A president who tears down, rather than builds up

Updated

It took five years of difficult diplomatic work to put an international sanctions regime in place that forced Iran to come to the negotiating table. It took two years of difficult diplomatic work to reach an international agreement that blocked Iran’s nuclear program and worked exactly as intended.

It took a few minutes for Donald Trump to throw all of that work away.

President Donald Trump’s decision to reimpose sanctions on Iran – essentially abandoning the Obama-era nuclear deal – leaves the international community scrambling to salvage the pact. […]

Although Trump has been emphatic in his opposition to the deal, he was less clear about what should replace it or how far the U.S. is willing to go to limit Iran’s nuclear ambitions or its regional aggression.

To a very real extent, it’s “repeal and replace” all over again: the Republican president knows he’s against an effective status quo, but Trump can’t explain why, and he hasn’t the foggiest idea what kind of policy framework he’d like to put in its place.
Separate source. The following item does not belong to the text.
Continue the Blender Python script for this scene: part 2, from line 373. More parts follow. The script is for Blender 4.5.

Indeed, Trump may have given up on the Iran deal today, but he offered no proof to substantiate his assertions of its failure, and he’s unveiled no Plan B.

Which brings us to an eerily familiar dynamic for this presidency.
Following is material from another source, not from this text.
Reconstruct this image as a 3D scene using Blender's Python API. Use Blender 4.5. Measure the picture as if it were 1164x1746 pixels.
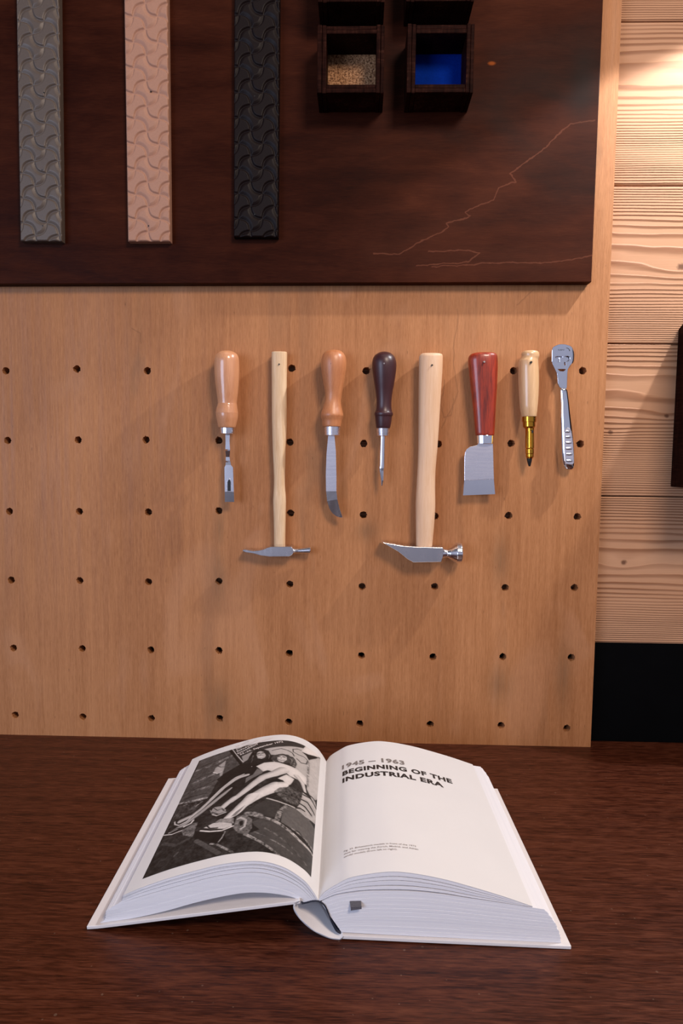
import bpy, bmesh, math, random
import numpy as np
from mathutils import Vector, Matrix, noise as mnoise

for o in list(bpy.data.objects):
    bpy.data.objects.remove(o)
S = bpy.context.scene
COL = S.collection
random.seed(7)
TABLE_Z = 0.75

# ------------------------------------------------------------------ camera
F_PX = 1111.07                      # focal length in pixels of a 1164 x 1746 frame
CAM = Vector((0.09334, -0.90876, 0.37482 + 0.02835 + TABLE_Z))
YAW, PITCH, ROLL = -0.0247001, 0.0785734, 0.0108036
fwd = Vector((math.sin(YAW) * math.cos(PITCH), math.cos(YAW) * math.cos(PITCH), -math.sin(PITCH)))
rt0 = fwd.cross(Vector((0, 0, 1))).normalized()
up0 = rt0.cross(fwd)
RT = rt0 * math.cos(ROLL) + up0 * math.sin(ROLL)
UP = -rt0 * math.sin(ROLL) + up0 * math.cos(ROLL)
cam = bpy.data.objects.new('camera', bpy.data.cameras.new('camera'))
COL.objects.link(cam)
m = Matrix((RT, UP, -fwd)).transposed().to_4x4()
m.translation = CAM
cam.matrix_world = m
cam.data.sensor_fit = 'VERTICAL'
cam.data.sensor_height = 24.0
cam.data.lens = 24.0 * F_PX / 1746.0
cam.data.clip_start = 0.02
S.camera = cam

def at(px, py, Y=0.0):
    """where the line of sight through a photograph pixel meets the plane y = Y"""
    d = RT * ((px - 582) / F_PX) - UP * ((py - 873) / F_PX) + fwd
    return CAM + d * ((Y - CAM.y) / d.y)

def mpp(Y=0.0, py=700):
    """metres per pixel on the plane y = Y"""
    return (at(600, py, Y) - at(500, py, Y)).length / 100

# ------------------------------------------------------------------ view, world, lights
S.view_settings.view_transform = 'Standard'
S.view_settings.look = 'None'
S.view_settings.gamma = 1
S.view_settings.use_curve_mapping = False
S.view_settings.exposure = 0.0

w = bpy.data.worlds.new('room_light'); S.world = w; w.use_nodes = True
wn = w.node_tree.nodes; wl = w.node_tree.links
bg = wn['Background']
tc = wn.new('ShaderNodeTexCoord'); sp = wn.new('ShaderNodeSeparateXYZ'); rp = wn.new('ShaderNodeValToRGB')
mr = wn.new('ShaderNodeMapRange'); mr.inputs['From Min'].default_value = -1
wl.new(tc.outputs['Generated'], sp.inputs[0]); wl.new(sp.outputs['Z'], mr.inputs['Value'])
wl.new(mr.outputs[0], rp.inputs[0]); wl.new(rp.outputs[0], bg.inputs[0])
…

On the Affordable Care Act – the result of real, difficult work by committed policymakers – Trump decided he hated “Obamacare,” so he was eager to tear it down and replace it with “something wonderful,” the details of which he’s never shared.

On the Paris Climate Accords – the result of real, difficult work by committed policymakers – Trump convinced himself it was a bad policy, so he eagerly tore it down, making vague promises about new negotiations that will never occur.
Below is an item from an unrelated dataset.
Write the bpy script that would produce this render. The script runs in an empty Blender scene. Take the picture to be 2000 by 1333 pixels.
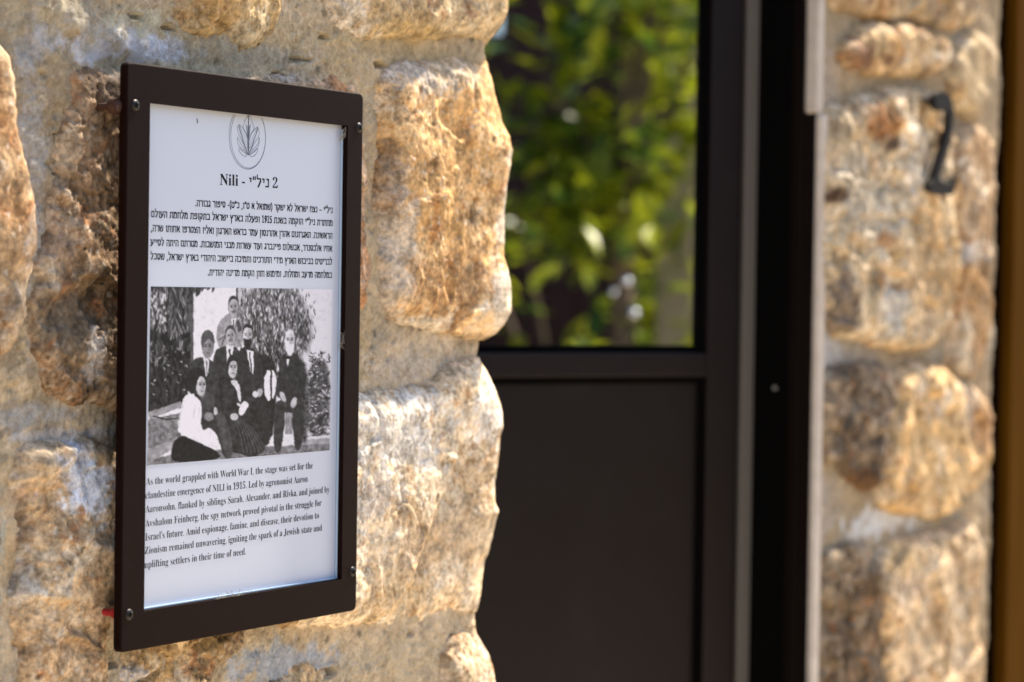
import bpy, bmesh, math, random
import numpy as np
from mathutils import Vector, Matrix
sc = bpy.context.scene
COL = sc.collection

# ------------------------------------------------------------ camera, sky, sun, exposure
YAW, PITCH, ROLL = 0.54448, -0.01997, 0.01507
CAM = np.array([0.0, -1.38949, 1.59148])
FPX = 4722.0
F = np.array([math.cos(YAW)*math.cos(PITCH), math.sin(YAW)*math.cos(PITCH), math.sin(PITCH)])
R0 = np.array([math.sin(YAW), -math.cos(YAW), 0.0]); U0 = np.cross(R0, F)
cr, sr = math.cos(ROLL), math.sin(ROLL)
R = cr*R0+sr*U0; U = cr*U0-sr*R0
cd = bpy.data.cameras.new('camera'); cam = bpy.data.objects.new('camera', cd); COL.objects.link(cam)
cam.matrix_world = Matrix(((R[0], U[0], -F[0], CAM[0]), (R[1], U[1], -F[1], CAM[1]), (R[2], U[2], -F[2], CAM[2]), (0, 0, 0, 1)))
cd.sensor_width = 36; cd.lens = 85; cd.clip_end = 2000; cd.clip_start = 0.05
cd.dof.use_dof = True; cd.dof.focus_distance = 2.20; cd.dof.aperture_fstop = 4.6; cd.dof.aperture_blades = 0
sc.camera = cam

SUN = Vector((0.60, -0.045, 0.80)).normalized()          # direction towards the sun
w = bpy.data.worlds.new("World"); sc.world = w; w.use_nodes = True
nt = w.node_tree; bg = nt.nodes['Background']
sky = nt.nodes.new('ShaderNodeTexSky'); sky.sky_type = 'NISHITA'; sky.sun_disc = False
sky.sun_elevation = math.asin(SUN.z); sky.sun_rotation = math.atan2(SUN.x, SUN.y)
sky.air_density = 1.0; sky.dust_density = 1.5
nt.links.new(sky.outputs[0], bg.inputs[0]); bg.inputs[1].default_value = 0.10
sd_ = bpy.data.lights.new('sun', 'SUN'); sun = bpy.data.objects.new('sun', sd_); COL.objects.link(sun)
sun.rotation_euler = (-SUN).to_track_quat('-Z', 'Y').to_euler(); sun.location = (4, -2, 6)
sd_.energy = 5.0; sd_.angle = math.radians(2.5); sd_.color = (1.0, 0.87, 0.70)
sc.view_settings.view_transform = 'Standard'; sc.view_settings.look = 'None'
sc.view_settings.gamma = 1; sc.view_settings.use_curve_mapping = False
sc.view_settings.exposure = 1.5
sc.cycles.max_bounces = 8; sc.cycles.sample_clamp_indirect = 6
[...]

On the Trans-Pacific Partnership – the result of real, difficult work by committed policymakers – Trump rejected it almost immediately after taking office, leaving our former partners to move on without us, and failing to follow through on assurances about a replacement that didn’t and doesn’t exist.

On Deferred Action for Childhood Arrivals – the result of real, difficult work by committed policymakers – Trump again tore it down, again without knowing what it was, again replacing it with nothing.

Across the policy spectrum, Americans have certainly heard a lot of talk from the president about his self-professed greatness and perceived accomplishments, but what we haven’t seen is constructive policymaking.

As we discussed last fall, having a former real-estate developer in the Oval Office might have led some to believe that the president would be good at building things. But if there’s one thing that’s become painfully obvious, it’s that Donald Trump’s political skillset, to the extent that it exists, is the inverse of his professional background.

The president is a world-class demolitions expert, preoccupied with a retrospective vision of tearing down, not building up.